Sprawą zainteresował się wojewoda zachodniopomorski, Zbigniew Bogucki, a interpelację poselską napisał również poseł PiS, Artur Szałabawka.

„Osobiście wnoszę o określenie, w sposób formalny, minimalnej odległości dla lokalizacji automatów vendingowych z wyrobami zawierającym konopie siewne, nie mniejszej niż 1000m od obiektów szkolnych każdego stopnia. Dodatkowo postuluję zwiększenie częstotliwości inspekcji kontrolnych tego rodzaju urządzeń”, czytamy w interpelacji posła PiS.
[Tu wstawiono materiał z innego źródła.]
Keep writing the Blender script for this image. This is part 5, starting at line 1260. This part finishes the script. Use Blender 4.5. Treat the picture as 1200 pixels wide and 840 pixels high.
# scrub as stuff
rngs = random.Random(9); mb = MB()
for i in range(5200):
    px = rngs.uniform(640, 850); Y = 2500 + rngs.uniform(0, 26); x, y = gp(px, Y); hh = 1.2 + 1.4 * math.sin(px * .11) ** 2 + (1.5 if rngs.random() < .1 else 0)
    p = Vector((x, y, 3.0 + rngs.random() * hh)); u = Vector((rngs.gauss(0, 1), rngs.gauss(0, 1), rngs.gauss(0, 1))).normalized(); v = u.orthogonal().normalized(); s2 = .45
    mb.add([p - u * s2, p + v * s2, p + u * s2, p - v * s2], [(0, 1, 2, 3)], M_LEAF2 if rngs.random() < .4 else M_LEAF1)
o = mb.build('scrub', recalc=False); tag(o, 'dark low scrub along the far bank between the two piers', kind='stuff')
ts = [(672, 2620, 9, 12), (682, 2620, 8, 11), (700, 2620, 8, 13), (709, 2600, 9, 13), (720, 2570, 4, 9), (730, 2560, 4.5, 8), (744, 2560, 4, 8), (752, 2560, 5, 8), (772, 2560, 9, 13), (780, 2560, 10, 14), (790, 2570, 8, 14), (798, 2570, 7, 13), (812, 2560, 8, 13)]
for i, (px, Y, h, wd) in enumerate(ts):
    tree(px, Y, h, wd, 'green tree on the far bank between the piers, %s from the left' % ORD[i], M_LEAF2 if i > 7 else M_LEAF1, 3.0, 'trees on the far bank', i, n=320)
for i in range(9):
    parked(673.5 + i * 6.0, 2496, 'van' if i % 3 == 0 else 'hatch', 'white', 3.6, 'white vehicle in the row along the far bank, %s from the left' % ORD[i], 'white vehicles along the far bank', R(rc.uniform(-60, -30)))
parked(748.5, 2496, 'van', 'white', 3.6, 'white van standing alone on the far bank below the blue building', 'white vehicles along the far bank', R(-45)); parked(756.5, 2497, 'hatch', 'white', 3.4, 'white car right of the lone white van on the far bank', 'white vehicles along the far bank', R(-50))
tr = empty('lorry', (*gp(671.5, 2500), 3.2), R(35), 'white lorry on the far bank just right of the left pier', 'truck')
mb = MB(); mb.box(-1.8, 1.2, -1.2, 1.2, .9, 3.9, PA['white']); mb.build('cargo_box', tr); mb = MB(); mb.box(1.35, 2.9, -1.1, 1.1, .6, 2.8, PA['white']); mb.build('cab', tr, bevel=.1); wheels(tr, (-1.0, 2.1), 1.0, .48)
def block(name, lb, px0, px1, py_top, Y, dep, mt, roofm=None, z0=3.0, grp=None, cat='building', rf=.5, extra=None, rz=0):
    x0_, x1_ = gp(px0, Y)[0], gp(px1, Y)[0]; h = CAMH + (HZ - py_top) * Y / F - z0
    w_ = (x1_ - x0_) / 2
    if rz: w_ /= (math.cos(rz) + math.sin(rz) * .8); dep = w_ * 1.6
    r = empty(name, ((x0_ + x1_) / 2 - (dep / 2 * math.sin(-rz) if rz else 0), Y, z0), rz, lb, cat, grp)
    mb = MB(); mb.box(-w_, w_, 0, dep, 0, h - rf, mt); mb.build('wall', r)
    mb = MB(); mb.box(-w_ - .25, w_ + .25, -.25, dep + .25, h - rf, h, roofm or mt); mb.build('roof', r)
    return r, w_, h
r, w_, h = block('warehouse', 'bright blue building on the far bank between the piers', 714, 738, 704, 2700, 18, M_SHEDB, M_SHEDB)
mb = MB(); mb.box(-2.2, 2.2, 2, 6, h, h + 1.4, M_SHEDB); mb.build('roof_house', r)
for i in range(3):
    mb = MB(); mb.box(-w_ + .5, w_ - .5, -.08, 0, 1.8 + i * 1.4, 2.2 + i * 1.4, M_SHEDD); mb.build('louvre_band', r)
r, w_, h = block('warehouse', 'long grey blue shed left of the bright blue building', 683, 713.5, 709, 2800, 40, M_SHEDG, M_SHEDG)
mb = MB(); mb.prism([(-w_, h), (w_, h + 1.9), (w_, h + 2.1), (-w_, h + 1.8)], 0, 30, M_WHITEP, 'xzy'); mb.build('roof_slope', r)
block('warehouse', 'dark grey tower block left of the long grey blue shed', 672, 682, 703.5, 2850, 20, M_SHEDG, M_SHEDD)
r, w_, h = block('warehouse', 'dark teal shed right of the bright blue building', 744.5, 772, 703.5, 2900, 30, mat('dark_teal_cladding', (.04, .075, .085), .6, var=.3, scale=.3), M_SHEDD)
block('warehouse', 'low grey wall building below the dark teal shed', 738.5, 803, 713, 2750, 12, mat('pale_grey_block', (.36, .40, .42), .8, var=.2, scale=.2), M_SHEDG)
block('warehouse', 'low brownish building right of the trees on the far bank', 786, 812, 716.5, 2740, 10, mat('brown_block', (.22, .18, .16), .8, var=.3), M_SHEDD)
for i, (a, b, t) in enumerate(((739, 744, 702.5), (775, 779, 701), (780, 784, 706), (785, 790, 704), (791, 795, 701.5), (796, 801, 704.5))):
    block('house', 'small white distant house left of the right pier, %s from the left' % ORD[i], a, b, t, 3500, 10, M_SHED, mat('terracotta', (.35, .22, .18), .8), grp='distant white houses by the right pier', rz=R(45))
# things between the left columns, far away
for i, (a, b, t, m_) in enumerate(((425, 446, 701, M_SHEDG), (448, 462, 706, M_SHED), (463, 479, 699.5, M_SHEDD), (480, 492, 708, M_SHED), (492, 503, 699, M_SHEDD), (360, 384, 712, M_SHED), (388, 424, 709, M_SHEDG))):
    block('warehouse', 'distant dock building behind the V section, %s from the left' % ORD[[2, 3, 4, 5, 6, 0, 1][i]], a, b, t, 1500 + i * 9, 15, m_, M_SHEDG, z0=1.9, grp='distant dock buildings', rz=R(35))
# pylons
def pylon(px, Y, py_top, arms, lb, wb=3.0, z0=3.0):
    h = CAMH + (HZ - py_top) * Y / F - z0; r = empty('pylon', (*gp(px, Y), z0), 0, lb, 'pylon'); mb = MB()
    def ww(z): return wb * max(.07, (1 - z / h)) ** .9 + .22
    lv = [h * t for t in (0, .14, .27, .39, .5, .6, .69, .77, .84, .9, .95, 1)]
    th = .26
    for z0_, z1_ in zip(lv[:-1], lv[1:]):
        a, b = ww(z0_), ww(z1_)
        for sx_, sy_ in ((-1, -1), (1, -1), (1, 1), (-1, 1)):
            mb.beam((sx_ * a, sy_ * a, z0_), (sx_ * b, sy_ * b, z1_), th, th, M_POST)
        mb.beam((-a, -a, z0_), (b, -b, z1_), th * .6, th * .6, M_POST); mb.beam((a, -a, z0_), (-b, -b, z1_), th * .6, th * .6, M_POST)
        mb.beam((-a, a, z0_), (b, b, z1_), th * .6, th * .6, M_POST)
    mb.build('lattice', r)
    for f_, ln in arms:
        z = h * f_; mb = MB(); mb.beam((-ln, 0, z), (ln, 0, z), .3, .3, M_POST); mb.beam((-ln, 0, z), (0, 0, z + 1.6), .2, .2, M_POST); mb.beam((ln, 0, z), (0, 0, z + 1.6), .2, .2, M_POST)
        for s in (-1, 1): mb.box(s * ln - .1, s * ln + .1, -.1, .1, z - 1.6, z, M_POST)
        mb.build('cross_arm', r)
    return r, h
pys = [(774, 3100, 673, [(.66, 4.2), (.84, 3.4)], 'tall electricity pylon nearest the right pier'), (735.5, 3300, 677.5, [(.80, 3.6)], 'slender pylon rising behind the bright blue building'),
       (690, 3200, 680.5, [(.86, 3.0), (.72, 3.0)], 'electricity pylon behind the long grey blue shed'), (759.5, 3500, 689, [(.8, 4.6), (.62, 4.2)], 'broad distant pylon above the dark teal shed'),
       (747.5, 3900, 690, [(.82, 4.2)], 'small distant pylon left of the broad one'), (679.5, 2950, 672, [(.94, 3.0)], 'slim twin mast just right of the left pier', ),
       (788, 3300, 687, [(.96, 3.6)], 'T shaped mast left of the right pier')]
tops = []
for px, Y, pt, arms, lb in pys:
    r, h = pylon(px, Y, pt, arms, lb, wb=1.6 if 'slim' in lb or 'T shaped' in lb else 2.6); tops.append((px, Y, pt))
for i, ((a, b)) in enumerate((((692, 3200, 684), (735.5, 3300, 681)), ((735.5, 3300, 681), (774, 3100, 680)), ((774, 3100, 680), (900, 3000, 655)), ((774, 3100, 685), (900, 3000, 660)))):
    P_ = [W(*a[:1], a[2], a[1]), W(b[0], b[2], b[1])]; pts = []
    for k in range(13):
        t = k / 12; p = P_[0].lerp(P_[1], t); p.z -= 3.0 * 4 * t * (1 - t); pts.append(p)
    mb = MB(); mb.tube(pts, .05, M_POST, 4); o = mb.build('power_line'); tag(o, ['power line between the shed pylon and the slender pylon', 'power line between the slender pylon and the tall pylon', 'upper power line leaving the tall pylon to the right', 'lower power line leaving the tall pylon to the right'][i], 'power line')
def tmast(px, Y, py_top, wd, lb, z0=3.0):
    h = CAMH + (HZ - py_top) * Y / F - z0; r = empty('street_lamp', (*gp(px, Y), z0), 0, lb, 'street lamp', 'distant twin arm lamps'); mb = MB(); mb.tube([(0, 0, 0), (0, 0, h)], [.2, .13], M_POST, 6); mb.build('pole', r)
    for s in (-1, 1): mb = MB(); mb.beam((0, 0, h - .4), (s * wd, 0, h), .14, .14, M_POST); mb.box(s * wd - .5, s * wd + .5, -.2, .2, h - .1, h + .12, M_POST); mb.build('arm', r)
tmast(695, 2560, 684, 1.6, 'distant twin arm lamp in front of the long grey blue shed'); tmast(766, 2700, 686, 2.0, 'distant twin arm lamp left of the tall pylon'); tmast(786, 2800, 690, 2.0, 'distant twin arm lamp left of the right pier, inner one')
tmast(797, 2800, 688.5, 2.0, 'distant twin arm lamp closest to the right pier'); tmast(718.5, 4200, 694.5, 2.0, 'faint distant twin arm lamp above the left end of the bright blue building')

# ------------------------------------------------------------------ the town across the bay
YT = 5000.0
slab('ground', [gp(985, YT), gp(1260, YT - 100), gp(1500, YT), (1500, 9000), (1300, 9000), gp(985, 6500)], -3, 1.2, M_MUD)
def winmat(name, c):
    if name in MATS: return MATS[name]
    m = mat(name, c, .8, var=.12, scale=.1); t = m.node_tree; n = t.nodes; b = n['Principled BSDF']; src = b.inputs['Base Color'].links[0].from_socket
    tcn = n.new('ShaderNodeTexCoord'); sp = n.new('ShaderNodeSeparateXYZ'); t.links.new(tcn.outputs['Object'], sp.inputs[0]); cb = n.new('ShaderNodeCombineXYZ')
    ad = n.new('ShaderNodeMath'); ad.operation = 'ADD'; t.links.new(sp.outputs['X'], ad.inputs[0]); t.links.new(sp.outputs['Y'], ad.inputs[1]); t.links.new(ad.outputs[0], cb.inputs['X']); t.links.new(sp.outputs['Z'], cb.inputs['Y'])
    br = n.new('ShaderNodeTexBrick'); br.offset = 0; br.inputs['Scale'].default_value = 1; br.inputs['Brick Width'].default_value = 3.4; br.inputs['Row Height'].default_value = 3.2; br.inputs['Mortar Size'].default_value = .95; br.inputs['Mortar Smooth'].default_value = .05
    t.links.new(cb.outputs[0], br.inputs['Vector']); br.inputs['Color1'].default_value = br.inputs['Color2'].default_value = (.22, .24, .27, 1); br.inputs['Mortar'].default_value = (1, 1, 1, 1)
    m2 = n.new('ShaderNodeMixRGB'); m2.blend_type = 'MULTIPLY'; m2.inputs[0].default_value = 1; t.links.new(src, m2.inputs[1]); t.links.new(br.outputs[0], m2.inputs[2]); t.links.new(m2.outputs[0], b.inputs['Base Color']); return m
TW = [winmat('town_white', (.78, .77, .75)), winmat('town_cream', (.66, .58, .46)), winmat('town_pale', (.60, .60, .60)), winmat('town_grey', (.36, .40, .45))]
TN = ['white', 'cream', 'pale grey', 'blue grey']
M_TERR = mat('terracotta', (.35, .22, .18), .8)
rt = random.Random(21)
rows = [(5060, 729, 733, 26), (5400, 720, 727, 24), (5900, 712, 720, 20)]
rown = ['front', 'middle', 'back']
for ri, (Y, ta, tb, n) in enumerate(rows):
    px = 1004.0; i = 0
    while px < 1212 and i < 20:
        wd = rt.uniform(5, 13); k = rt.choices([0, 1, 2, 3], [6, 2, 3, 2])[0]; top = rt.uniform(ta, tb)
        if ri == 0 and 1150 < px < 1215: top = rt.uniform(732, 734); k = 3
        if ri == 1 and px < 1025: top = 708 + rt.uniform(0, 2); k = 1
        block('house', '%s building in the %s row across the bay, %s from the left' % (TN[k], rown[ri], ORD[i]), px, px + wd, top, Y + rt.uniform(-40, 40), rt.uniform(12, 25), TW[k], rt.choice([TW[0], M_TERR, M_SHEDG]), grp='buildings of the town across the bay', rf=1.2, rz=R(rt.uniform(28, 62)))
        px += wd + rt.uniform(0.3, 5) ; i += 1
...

Właściciel automatu: „Zamieszanie wynika z niewiedzy społeczeństwa”

Jak mówi w rozmowie z portalem wSzczecinie.pl właściciel sieci, Mateusz Pisarski, „konopna maszyna” z Kijewa zniknęła nie dlatego, że politycy PiS i dyrekcja okolicznej szkoły podjęli interwencję, a dlatego, że to „dobra wola” i dowód na chęć współpracy właściciela kontrowersyjnych maszyn vendingowych.

– To nie są żadne środki halucynogenne. To są konopie włókniste, a u nas w państwie za narkotyk uznawane są konopie indyjskie. Zabraliśmy ten automat, bo pojawiały się głosy zaniepokojenia ze strony rodziców. Dokładnie wytłumaczyliśmy rodzicom i dyrekcji, że to nie są żadne środki odurzające, poprosiliśmy też, by wytłumaczono dzieciom, do czego służą konopie i co się z nich wytwarza, ale nie chcieliśmy wojny czy batalii. Jeżeli wynajmiemy teren prywatny, to automaty mogą stać i nikt nam nie może tego zabronić – mówi właściciel automatów. – To zamieszanie wynika z niewiedzy społeczeństwa. W całym kraju stawiamy te automaty i są regiony, w których nie budzi to żadnych kontrowersji. W tych automatach są maści, herbatki konopne, olejki. Kontrowersje może budzić susz konopny do bezdymnej inhalacji, ktoś może to skręcić i zapalić, ale z herbaty z marketu też można zrobić skręta.

W Szczecinie znajdziemy kilka takich maszyn i mają pojawiać się kolejne. – Nie będziemy patrzeć na to, że radni z PiS twierdzą, że te maszyny nie mogą stać. Należy najpierw ze mną porozmawiać, a nie robić hałas. Politycy robią sobie na tym temacie marketing – dodaje. Pisarski.